Segundo o presidente da instituição, Valdemar Martins, há o repasse mensal de verba para os abrigos baseado na quantidade de acolhidos em cada casa. O Governo do Distrito Federal estabelece a quantia de R$ 2.318,71 por crianças sem necessidades especiais e R$ 3.091,62 para cada criança com necessidades especiais. O relatório do ano de 2016, feito pelo abrigo registra um total de R$ 2.357.128,94 recebidos pela Secretaria de Estado de Trabalho, Desenvolvimento Social, Mulheres, Igualdade Racial e Direitos Humanos do Distrito Federal (SEDESTMIDH).

O motivo do maior número de acolhimentos é o abandono, com 11 acolhidos em 2016. Violência doméstica, trabalho infantil e ameaças são os motivos do menor número de acolhimentos, apenas dois registros em cada. O trabalho da Casa de Ismael é majoritariamente em busca da reintegração familiar. De fato, quase metade (49%) das crianças desligadas do abrigo voltaram para suas famílias. A adoção está em segundo lugar, com 23% dos desligamentos. O número de desligamentos por jovens que completaram a maioridade é 4%.  A reintegração familiar é um procedimento que se dá por meio de atendimentos à família do abrigado e o acompanhamento da situação familiar antes e depois da conclusão do processo. Em alguns casos, a criança pode voltar para o abrigo.
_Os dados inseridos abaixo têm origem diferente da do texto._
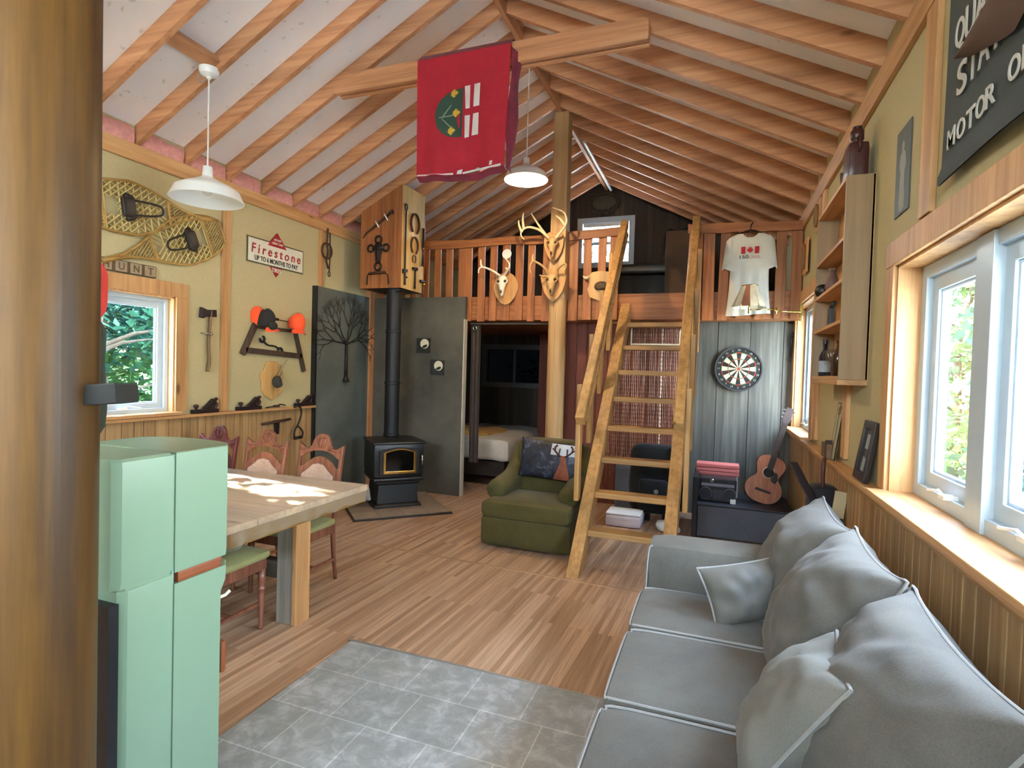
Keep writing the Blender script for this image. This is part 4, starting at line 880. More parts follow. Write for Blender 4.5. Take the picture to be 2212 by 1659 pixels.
railing('wooden loft railing running from the chimney box past the post to the ladder', -4.30, -1.02, xsl, lambda f: 3.27 - .05 * sin(pi * f * 1.2) - (.03 if f > .6 else 0), seed=4)
railing('short wooden loft railing behind the white shirt', -.34, .78, [(-.26, .15), (-.11, .12), (.035, .10), (.22, .10), (.40, .10), (.585, .10), (.745, .10)], lambda f: 3.24 - .03 * f, seed=6)
BONE = plain('bone', 'D8C7A4', .6, 0, .15, 30); BONE2 = plain('old_bone', 'A98A5E', .6, 0, .2, 30); BONEW = plain('white_bone', 'E4DCCA', .6, 0, .08, 30)
def skull_mount(label, x, z, y, plq, skull, ants, sc_, bone):
    t = thing('skull_mount', label, 'trophy', (x, y, z)); k = sc_
    mb = MB(); mb.prism([(a * k, b * k) for a, b in plq], -.022, 0); mb.build('plaque', wood('mount_board', [(.25, '94622F'), (.5, 'BC8A50'), (.75, 'CFA268')], 'Z', 16, .45, False), t, bevel=.006)
    mb = MB()
    prof = [(.0, .085, .012, .015), (.03, .075, .04, .035), (0, .05, .056, .05), (0, .01, .058, .052), (0, -.03, .045, .045), (0, -.08, .03, .034), (0, -.14, .022, .022), (0, -.155, .008, .01)]
    n = 16; vs = []; fs = []
    for (o, zz, rx, ry) in prof:
        for j in range(n): a = 2 * pi * j / n; vs.append(V((rx * cos(a), -.06 - (.02 if zz < 0 else 0) + ry * sin(a), zz)) * k)
    for i in range(len(prof) - 1):
        for j in range(n): fs.append((i * n + j, i * n + (j + 1) % n, (i + 1) * n + (j + 1) % n, (i + 1) * n + j))
    fs += [tuple(range(n)), tuple((len(prof) - 1) * n + j for j in range(n))]; mb.add(vs, fs)
    for sx in (-1, 1): mb.tube([V((sx * .05, -.05, .03)) * k, V((sx * .062, -.085, .012)) * k, V((sx * .045, -.10, -.012)) * k], .012 * k, 7)
    sk = mb.build('skull', skull, t, smooth=True)
    SKD = plain('socket_dark', '3A2A1C', .8)
    for sx in (-1, 1): mb = MB(); mb.ball(V((sx * .042, -.10, .012)) * k, .018 * k, 10, 8); mb.build('eye_socket', SKD, sk, smooth=True)
    mb = MB(); mb.ball(V((0, -.118, -.11)) * k, (.010 * k, .008 * k, .022 * k), 8, 6); mb.build('nose_opening', SKD, sk, smooth=True)
    for pts, r in ants:
        mb = MB()
        for P in pts: 
            q = smooth_pts(P, 4); mb.tube(q, [r * (1 - .65 * i / len(q)) for i in range(len(q))], 8)
        mb.build('antler', bone, t, smooth=True)
def Z4(cx, cy): return lambda *pp: [((zx - cx) / 1010, -.05 - d, -(zy - cy) / 1010) for zx, zy, d in pp]
heart = mirror([(0, .12), (.05, .155), (.10, .13), (.12, .07), (.115, .0), (.09, -.09), (.045, -.16), (0, -.20)])
q = Z4(1235, 470)
skull_mount('large antler mount at the top of the loft post above the other mount', -1.80, 3.05, PY - .112, heart, BONE2,
    [([q((1190, 400, 0), (1090, 310, .05), (980, 280, .10), (920, 300, .12), (890, 350, .14), (905, 400, .16), (945, 435, .18)), q((915, 300, .12), (900, 200, .12), (905, 115, .12)), q((895, 340, .13), (862, 260, .14), (858, 205, .14)), q((1160, 370, .02), (1080, 260, .05), (985, 115, .08))], .017),
     ([q((1250, 415, 0), (1330, 360, .06), (1410, 290, .12), (1425, 220, .14), (1380, 140, .14), (1255, 85, .13)), q((1400, 290, .12), (1350, 220, .12), (1295, 175, .12))], .017)], 1.0, BONE)
q = Z4(1255, 900)
skull_mount('smaller antler mount lower down on the loft post', -1.79, 2.63, PY - .118, mirror([(0, .11), (.05, .14), (.105, .10), (.145, .06), (.13, -.02), (.10, -.11), (.05, -.18), (0, -.215)]), BONE2,
    [([q((1200, 830, 0), (1180, 760, .05), (1100, 700, .10), (1045, 690, .12), (1025, 750, .15), (1045, 830, .17)), q((1050, 690, .12), (1045, 640, .12), (1050, 600, .12)), q((1195, 845, .02), (1150, 850, .06), (1120, 835, .08))], .016),
     ([q((1310, 830, 0), (1330, 770, .05), (1390, 740, .10), (1430, 725, .12), (1455, 760, .15), (1445, 810, .17))], .015)], 1.08, BONE2)
q = Z4(545, 940)
skull_mount('white deer skull on an oval plaque hung on the loft railing', -2.47, 2.66, YL - .036, [(.155 * cos(a) * (1 - .25 * (sin(a) < 0) * -sin(a)) + .02, -.06 + .19 * sin(a)) for a in [2 * pi * k / 28 for k in range(28)]], BONEW,
    [([q((500, 850, 0), (430, 800, .06), (350, 765, .10), (300, 760, .12), (275, 790, .14), (275, 835, .15)), q((310, 765, .12), (292, 720, .12), (288, 665, .12))], .016),
     ([q((545, 855, 0), (600, 820, .05), (650, 780, .10), (665, 740, .12), (645, 700, .13), (605, 660, .13)), q((620, 800, .07), (615, 780, .08), (600, 770, .08))], .016)], 1.05, BONEW)
t = thing('turtle_plaque', 'pale shield plaque with a dark turtle shell on the railing by the ladder', 'plaque', (-1.285, YL - .036, 2.60))
mb = MB(); mb.prism([(-.10, .16), (0, .175), (.10, .16), (.135, .12), (.12, .05), (.15, -.02), (.13, -.12), (.06, -.165), (.02, -.19), (-.03, -.165), (-.12, -.13), (-.15, -.04), (-.125, .04), (-.15, .11)], -.022, 0); mb.build('shield', PLQ, t, bevel=.006)
mb = MB(); mb.ball((.02, -.04, -.01), (.085, .05, .058), 18, 10, fn=lambda p: V((p.x, p.y, max(p.z, -.05)))); mb.build('shell', plain('turtle_shell', '4C3D29', .6, 0, .35, 45, .6), t, smooth=True)
mb = MB(); mb.tube([(-.13, -.03, .10), (-.17, -.045, .09), (-.20, -.04, .115)], [.022, .018, .006], 8); mb.build('claw', BONE, t, smooth=True)
mb = MB(); mb.lathe([(0, 0), (.058, 0), (.06, .006), (.058, .014), (0, .014)], Mx.Rotation(rad(90), 4, 'X'), 28)
single(mb, 'white_disc', WHITE, 'round white disc fixed to the loft railing above the skull', 'disc', (-2.45, YL - .036, 3.02), auto=40)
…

Apesar de haver crianças no momento da visita, não se pode interagir muito. Em meio à correria do recreio, basta olhar os sorrisos distraídos. Cada um com uma carga e uma história diferente. A casa abriga, no total, 73 crianças.  Outras vão ao local todos os dias para atividades socioeducativas. “Elas passam metade do dia aqui e a outra metade na escola”, explica recepcionista do local, Amanda Ferreira, enquanto apresenta os oito recintos que abrigam os acolhidos. Há também biblioteca e pátio para convivência das crianças. A creche, que atende as crianças de até três anos, não costuma ser aberta para visitas. Segundo ela, o tratamento com elas é mais delicado.
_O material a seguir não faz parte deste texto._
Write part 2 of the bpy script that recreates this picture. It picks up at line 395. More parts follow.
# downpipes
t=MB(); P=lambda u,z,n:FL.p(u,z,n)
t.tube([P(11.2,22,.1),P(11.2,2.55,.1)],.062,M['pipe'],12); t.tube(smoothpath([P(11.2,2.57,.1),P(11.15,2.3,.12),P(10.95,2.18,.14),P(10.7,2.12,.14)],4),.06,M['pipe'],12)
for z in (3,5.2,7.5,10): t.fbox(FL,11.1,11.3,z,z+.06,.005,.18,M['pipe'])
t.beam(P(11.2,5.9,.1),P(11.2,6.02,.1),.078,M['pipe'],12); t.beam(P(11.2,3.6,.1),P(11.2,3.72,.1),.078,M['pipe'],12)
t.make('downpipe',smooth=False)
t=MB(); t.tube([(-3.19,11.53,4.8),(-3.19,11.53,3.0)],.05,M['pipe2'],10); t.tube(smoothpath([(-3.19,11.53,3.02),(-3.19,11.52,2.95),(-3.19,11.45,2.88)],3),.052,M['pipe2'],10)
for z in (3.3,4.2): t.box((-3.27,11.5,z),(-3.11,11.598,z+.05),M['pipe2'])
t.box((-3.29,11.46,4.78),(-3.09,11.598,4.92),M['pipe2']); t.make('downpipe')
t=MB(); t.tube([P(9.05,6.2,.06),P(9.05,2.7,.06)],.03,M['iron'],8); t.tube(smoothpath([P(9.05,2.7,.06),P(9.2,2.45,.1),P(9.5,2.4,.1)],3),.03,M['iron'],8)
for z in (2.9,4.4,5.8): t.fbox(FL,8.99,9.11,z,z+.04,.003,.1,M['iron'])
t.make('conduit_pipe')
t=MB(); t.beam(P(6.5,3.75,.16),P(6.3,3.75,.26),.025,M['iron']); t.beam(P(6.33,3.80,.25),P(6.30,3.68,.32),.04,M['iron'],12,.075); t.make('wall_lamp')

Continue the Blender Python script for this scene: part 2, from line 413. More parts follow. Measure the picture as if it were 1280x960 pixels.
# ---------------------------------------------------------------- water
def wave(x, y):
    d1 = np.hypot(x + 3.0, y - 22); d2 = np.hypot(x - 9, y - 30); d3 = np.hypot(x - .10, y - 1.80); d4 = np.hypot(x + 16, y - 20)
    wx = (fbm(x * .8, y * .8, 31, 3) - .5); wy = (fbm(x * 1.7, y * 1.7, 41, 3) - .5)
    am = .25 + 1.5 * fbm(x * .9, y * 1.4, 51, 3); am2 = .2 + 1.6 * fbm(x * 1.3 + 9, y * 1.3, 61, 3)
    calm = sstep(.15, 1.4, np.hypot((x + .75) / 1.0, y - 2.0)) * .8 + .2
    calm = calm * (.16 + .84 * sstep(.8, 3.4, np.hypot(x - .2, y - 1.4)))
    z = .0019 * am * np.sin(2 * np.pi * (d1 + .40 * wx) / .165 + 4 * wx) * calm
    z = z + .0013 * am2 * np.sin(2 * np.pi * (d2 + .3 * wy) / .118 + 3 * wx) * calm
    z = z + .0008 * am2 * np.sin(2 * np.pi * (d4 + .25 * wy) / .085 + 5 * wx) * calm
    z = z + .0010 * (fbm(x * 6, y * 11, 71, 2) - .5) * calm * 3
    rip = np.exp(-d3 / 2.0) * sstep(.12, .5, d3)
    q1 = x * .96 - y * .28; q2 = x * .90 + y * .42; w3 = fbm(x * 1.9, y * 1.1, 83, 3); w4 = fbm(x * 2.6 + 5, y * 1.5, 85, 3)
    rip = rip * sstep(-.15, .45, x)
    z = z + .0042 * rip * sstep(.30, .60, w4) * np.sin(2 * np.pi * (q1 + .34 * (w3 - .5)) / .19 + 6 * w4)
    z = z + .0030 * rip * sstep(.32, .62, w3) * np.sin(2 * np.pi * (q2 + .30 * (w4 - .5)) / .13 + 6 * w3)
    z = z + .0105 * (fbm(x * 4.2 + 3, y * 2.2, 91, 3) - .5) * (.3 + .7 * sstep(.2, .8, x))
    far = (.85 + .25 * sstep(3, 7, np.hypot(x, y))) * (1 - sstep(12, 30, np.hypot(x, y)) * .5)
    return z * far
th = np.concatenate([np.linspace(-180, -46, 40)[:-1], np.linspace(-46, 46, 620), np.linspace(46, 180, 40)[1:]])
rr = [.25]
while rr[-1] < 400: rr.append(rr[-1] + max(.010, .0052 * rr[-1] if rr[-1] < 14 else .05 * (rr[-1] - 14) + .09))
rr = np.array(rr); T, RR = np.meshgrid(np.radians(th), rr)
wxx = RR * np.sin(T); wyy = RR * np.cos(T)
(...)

As crianças participam de oficinas, têm aulas de informática e participam de atividades de conscientização social. No último ano, estiveram no planetário, receberam uma visita do projeto “Detran Educativo” e, no dia da Luta Contra o Abuso Sexual, tiveram um encontro de conscientização com instituições que tratam do assunto. Essas atividades acontecem anualmente, de acordo com Valdemar Martins. No período de recesso escolar, as crianças têm atividades recreativas e socioculturais na colônia de férias realizada pelo abrigo.
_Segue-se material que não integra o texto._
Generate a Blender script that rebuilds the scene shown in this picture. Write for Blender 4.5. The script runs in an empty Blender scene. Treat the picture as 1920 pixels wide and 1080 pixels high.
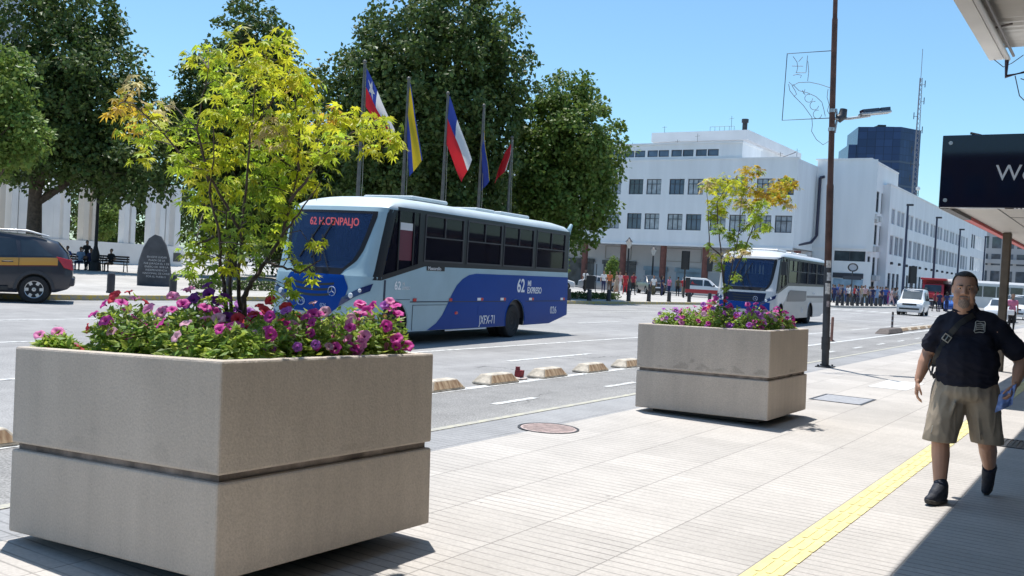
import bpy, bmesh, math, random
from mathutils import Vector, Matrix, noise
random.seed(7)
PI = math.pi
rad = math.radians
SC = bpy.context.scene

# ------------------------------------------------------------------ camera
CAM_H, CAM_F = 1.6, 1800.0
PITCH, ROLL, YAW = rad(1.1), rad(3.2), rad(33.0)
def make_camera():
    cp, sp, cr, sr = math.cos(PITCH), math.sin(PITCH), math.cos(ROLL), math.sin(ROLL)
    s, c = math.sin(YAW), math.cos(YAW)
    R = Matrix(((cr, -sr, 0), (sr, cr, 0), (0, 0, 1))) @ Matrix(((1, 0, 0), (0, cp, -sp), (0, sp, cp)))
    M = R @ Matrix(((c, s, 0), (0, 0, -1), (-s, c, 0)))
    rot = Matrix((M[0], -M[1], -M[2])).transposed()
    cd = bpy.data.cameras.new('camera'); cd.sensor_width = 36.0
    cd.lens = 36.0 * CAM_F / 1920.0; cd.clip_start = 0.05; cd.clip_end = 5000
    co = bpy.data.objects.new('camera', cd)
    co.matrix_world = Matrix.Translation((0, 0, CAM_H)) @ rot.to_4x4()
    SC.collection.objects.link(co); SC.camera = co
make_camera()

# ------------------------------------------------------------------ sky, sun, exposure
SUN_DIR = Vector((-0.21, 0.16, 1.0)).normalized()          # towards the sun
SUN_STRENGTH, SKY_STRENGTH, EXPOSURE = 4.6, 0.105, 0.4
w = bpy.data.worlds.new('World'); SC.world = w; w.use_nodes = True
wn = w.node_tree.nodes; wl = w.node_tree.links; wn.clear()
sky = wn.new('ShaderNodeTexSky'); sky.sky_type = 'NISHITA'; sky.sun_disc = False
sky.sun_elevation = math.asin(SUN_DIR.z)
sky.sun_rotation = math.atan2(SUN_DIR.x, SUN_DIR.y)
sky.altitude = 0; sky.air_density = 1.0; sky.dust_density = 0.6; sky.ozone_density = 1.0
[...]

Todo o desenvolvimento das crianças, sejam elas residentes ou frequentadoras, é acompanhado pela equipe da Casa. Como o abrigo também depende de doações, alguns projetos como o “Pediatra Solidário”, que segundo o relatório de atividades de 2016, prestou 22 atendimentos. O local também tem convênio com um laboratório local, que concedeu no mesmo ano 20 exames e fez um mutirão de atendimento a 60 crianças.